Although the fair lacked the star power synonymous with shows south of the border, there were several brand name artists up for grabs including Andy Warhol, Jean Paul Riopelle & Damien Hirst.

While I can appreciate a Hirst print as much as the next guy, I found the more expensive art to be amongst the least interesting. As pretty as many of the pieces were, they just weren’t fresh.

That said, there was some tremendous art on display throughout the fair. Below are some of my highlights:

NEXT: By far my favorite part of the whole fair, the NEXT section showcased emerging galleries and artists from across Canada and around the world.
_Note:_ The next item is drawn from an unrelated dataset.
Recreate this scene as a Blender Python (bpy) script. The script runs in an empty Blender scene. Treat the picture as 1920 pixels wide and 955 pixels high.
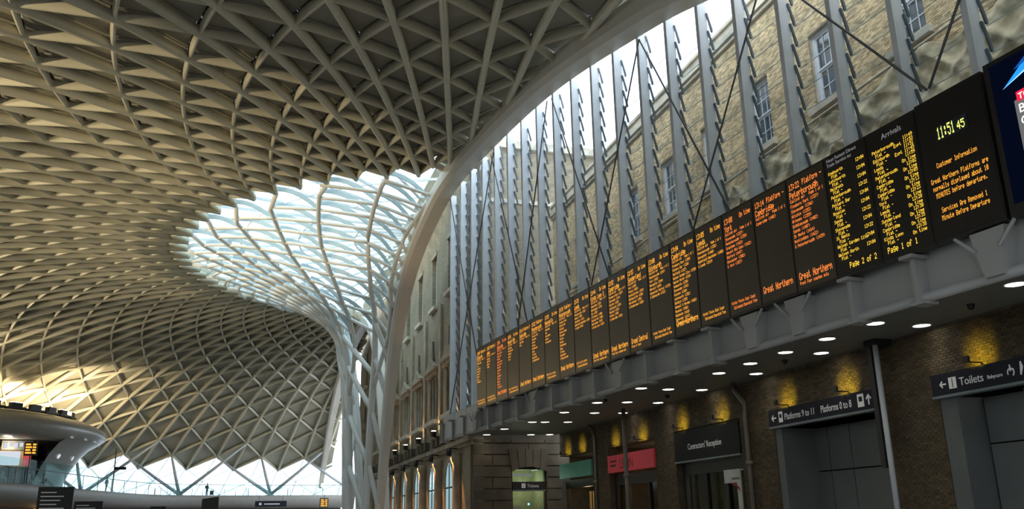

The works on display were edgier and more experimental than those in the rest of the fair.

RBC Painting Competition Finalists: While the winners were given a wall all to their own, the finalists could be found in various booths throughout the fair. Two of my favorites were: Sean Weisgerber (Wil Aballe Art Projects) and Tristam Lansdowne (LE Gallery).

Oh Canada: While the heavy hitters of the art world chose not to come, there was plenty of home grown talent on display. Showcasing the work of Mitch Mitchell, Edmonton’s dc3 Art Projects was as good a booth as any.

Wil Aballe Art Projects, Vancouver, BC: One of the smallest booths at the fair, owner Wil Aballe brought an eclectic mix of non-traditional pieces to Art Toronto. It worked.